Home » Customs & Trade » Warehouse operators take wait-and-see attitude toward new administration

WAREHOUSE operators have high hopes for the incoming government but are holding off the celebration party for the industry.

The operators said while the incoming new administration provides much excitement and hope, these need to translate to solid figures — such as additional volume – for the industry.

Customs Bonded Warehouse Operators Confederation (CBWOC) president Alfredo Yatco told PortCalls exporters and their support sectors will closely look at the first 100 days of the incoming administration to see if it can deliver better than its predecessor.

“The increases in export products and gross domestic product in the first quarter of the year do not reflect the true state of our economy (which) was driven mainly by election spending,” Yatco said.

“Based on our assessment, aside from electronics, other export sectors such as garments, furniture, handicraft and manufactured goods, have remained dormant up to now,” he added.

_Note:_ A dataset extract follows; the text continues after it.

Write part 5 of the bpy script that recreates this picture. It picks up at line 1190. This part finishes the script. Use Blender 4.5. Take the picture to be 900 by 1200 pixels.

“The increase in exports, as reported, has yet to be felt by most stakeholders suggesting that the improvement in the market is very fragile. What we want to see is the new government providing enough support for the industry to sustain and maintain the activity it posted in the first couple of months of the year.”

Fast results needed

Yatco said majority of exporters and their support industries are barely surviving as it is. If the new administration fails to deliver fast results, this could lead to a new round of company shutdowns.

Yatco said volumes handled by warehouses, except those situated in economic zones, have remained flat since last year.

The operators are now banking on recent foreign and local road shows for better business starting the third quarter of the year. They are also hoping that the Greek economic debacle will not greatly affect the US and other European nations.

Some CBWOC members, mostly from southern Philippines, have yet to reactivate their business, waiting for the industry to fully pick up.

The association predicts full recovery from the crisis not earlier than 2012.